Fact title Fact data
First released:
8th September 2001
Written by:
Cathy Dennis
First recorded by:
Kylie Minogue
Cover versions by:
The Flaming Lips, Jack L, Inkubus Sukkubus, Helena Noguera, Noel Akchote

Synopsis

Written by a songwriter known for providing chart gold to order for other acts; sung by an ex-soap star who found fame in the hands of producers who specialised in danceable, manufactured, bubblegum pop: ‘Can’t Get You Out Of My Head’ doesn’t look promising as a cultural icon on paper. But despite the odds it’s a song that’s been a hit in just about every country on Earth, given credibility to its singer and even inspired a rather complex book about the very nature of pop and electronica.

La la la, la la la lala
'Can't Get You Out Of My Head'

Produced by the team of Rob Davis and Cathy Dennis (who wrote it), ‘Can’t Get You Out Of My Head’’s whole construction is deceptively simple, but its veins run with the whole history of electronic music: a fact spotted by critic Paul Morley when he wrote his book ‘Words and Music’ in which he uses an imaginary car ride into a gleaming futuristic city (as depicted in the song’s official video) with Kylie as the starting point for a metaphorical journey through the history of music and technology.

It comes equipped with pulsing bassline which is equal parts New Order and Kraftwerk, and again, the German techno wizards are referenced in the song’s video by having male dancers wear the same red and black that the band do on the front of their seminal Man Machine album.
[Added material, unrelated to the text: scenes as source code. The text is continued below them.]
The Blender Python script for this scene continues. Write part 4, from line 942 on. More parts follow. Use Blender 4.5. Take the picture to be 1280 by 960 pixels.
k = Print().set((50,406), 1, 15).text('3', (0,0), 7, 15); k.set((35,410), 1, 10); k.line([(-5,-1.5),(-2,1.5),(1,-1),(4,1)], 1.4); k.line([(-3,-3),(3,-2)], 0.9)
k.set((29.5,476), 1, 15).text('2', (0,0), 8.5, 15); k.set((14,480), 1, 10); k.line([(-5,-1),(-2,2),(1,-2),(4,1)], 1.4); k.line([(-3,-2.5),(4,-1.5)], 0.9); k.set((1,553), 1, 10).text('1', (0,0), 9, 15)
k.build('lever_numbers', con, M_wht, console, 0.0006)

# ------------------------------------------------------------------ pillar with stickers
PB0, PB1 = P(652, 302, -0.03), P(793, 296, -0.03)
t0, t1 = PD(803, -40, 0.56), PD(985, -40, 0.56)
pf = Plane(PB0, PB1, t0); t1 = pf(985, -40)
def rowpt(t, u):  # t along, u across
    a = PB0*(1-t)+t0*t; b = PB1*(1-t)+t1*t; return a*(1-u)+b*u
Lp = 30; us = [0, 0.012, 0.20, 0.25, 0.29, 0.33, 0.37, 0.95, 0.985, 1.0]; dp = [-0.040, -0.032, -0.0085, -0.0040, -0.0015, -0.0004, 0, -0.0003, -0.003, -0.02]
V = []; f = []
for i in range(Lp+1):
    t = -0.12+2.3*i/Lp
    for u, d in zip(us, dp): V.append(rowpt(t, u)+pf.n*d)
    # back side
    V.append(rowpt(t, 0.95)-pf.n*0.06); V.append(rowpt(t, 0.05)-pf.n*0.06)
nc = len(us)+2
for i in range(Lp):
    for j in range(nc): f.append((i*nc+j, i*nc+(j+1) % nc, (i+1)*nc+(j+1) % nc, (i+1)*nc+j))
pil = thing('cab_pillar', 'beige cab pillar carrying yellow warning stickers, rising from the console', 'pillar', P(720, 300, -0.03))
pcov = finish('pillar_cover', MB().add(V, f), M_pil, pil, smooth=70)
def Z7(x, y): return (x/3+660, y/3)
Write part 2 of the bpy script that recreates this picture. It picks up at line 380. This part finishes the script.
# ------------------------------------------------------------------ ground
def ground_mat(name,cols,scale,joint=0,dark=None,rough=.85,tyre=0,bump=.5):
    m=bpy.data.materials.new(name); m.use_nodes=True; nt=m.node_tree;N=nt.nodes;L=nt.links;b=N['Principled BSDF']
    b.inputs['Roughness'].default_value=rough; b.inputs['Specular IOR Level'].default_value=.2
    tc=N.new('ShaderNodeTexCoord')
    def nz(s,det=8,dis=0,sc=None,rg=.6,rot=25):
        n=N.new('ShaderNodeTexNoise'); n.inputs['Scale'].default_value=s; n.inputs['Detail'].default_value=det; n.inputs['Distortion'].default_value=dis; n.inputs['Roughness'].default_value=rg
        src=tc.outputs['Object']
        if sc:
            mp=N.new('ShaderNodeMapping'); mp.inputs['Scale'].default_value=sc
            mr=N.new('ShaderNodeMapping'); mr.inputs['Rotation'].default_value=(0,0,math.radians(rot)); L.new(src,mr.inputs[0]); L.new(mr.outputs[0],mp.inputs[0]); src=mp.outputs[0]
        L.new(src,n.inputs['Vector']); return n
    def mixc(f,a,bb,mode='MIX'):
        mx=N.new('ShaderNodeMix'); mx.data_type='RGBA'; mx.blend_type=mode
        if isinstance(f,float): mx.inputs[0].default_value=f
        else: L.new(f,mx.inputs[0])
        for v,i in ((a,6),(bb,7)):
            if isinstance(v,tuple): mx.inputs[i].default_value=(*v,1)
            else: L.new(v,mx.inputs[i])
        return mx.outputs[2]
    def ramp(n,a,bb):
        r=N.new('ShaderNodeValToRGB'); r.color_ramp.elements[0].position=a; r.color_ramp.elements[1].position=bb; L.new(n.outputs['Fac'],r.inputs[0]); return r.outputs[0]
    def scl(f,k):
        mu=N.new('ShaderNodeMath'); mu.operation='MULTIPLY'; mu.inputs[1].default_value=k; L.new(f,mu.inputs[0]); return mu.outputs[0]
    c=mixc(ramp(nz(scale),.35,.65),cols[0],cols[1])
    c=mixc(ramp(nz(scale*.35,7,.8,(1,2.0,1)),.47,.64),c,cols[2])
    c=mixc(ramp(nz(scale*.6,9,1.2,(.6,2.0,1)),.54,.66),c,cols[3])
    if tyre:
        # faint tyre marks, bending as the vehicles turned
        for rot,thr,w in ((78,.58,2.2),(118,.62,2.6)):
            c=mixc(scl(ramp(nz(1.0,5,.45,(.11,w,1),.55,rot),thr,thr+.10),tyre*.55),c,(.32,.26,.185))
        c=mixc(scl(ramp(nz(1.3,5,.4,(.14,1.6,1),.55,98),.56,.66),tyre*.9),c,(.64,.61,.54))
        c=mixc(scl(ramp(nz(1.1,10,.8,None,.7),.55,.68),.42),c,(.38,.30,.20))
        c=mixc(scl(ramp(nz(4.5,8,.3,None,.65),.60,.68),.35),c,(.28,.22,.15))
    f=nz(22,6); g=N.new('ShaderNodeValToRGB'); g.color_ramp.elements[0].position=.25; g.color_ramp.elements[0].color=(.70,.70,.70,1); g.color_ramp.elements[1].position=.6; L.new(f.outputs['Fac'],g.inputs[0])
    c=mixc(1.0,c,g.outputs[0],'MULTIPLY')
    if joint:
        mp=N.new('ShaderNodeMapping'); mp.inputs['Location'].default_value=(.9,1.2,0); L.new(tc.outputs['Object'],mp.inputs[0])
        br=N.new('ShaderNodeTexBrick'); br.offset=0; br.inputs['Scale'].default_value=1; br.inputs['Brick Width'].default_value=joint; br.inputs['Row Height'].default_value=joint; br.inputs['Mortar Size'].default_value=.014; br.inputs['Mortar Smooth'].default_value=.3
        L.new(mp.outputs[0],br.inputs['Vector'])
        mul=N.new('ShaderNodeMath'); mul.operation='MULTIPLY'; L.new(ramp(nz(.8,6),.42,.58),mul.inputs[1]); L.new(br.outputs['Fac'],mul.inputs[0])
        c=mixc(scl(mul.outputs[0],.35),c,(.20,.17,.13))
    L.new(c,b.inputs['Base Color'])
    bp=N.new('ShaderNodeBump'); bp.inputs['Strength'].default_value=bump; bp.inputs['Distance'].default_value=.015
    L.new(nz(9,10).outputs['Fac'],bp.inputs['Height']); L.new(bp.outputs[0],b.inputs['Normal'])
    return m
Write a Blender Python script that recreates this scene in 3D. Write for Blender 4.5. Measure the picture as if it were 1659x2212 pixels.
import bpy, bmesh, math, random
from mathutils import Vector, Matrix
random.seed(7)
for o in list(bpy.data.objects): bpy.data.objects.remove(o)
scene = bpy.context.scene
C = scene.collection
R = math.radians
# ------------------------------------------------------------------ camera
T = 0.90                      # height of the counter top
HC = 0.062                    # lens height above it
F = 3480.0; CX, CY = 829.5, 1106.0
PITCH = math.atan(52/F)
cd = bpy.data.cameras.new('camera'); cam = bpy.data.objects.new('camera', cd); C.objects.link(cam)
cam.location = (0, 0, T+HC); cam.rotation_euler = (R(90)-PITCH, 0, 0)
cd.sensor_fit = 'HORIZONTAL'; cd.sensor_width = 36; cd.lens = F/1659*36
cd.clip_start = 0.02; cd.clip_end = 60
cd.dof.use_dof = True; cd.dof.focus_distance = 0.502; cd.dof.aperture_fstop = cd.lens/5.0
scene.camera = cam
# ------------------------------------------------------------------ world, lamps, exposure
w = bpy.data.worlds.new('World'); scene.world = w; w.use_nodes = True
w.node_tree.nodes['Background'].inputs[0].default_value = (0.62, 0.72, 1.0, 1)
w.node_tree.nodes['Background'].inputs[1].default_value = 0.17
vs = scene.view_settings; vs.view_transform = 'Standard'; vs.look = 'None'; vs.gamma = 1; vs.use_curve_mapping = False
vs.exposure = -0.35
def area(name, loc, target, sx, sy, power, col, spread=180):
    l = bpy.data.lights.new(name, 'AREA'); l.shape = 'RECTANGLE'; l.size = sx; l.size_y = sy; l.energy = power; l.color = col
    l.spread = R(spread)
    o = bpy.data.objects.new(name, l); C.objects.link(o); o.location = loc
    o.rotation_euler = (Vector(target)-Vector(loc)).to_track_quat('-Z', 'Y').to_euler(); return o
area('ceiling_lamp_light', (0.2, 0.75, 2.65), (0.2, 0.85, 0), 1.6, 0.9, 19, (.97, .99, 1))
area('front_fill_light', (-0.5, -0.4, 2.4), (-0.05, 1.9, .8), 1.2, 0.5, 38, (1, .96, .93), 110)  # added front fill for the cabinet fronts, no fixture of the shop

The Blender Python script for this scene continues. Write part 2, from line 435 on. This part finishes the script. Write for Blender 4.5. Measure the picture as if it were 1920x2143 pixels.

Such meta-references only served to bestow an aura of instant cool on La Minogue’s return to the top of the charts.

But of course, none of this would have worked if it hadn’t been a truly wonderful bit of pop. From the initial, breathy ‘La la la’s, it’s earworm material of the highest order. And it marked the point where manufactured pop gained a new post-modern respectability.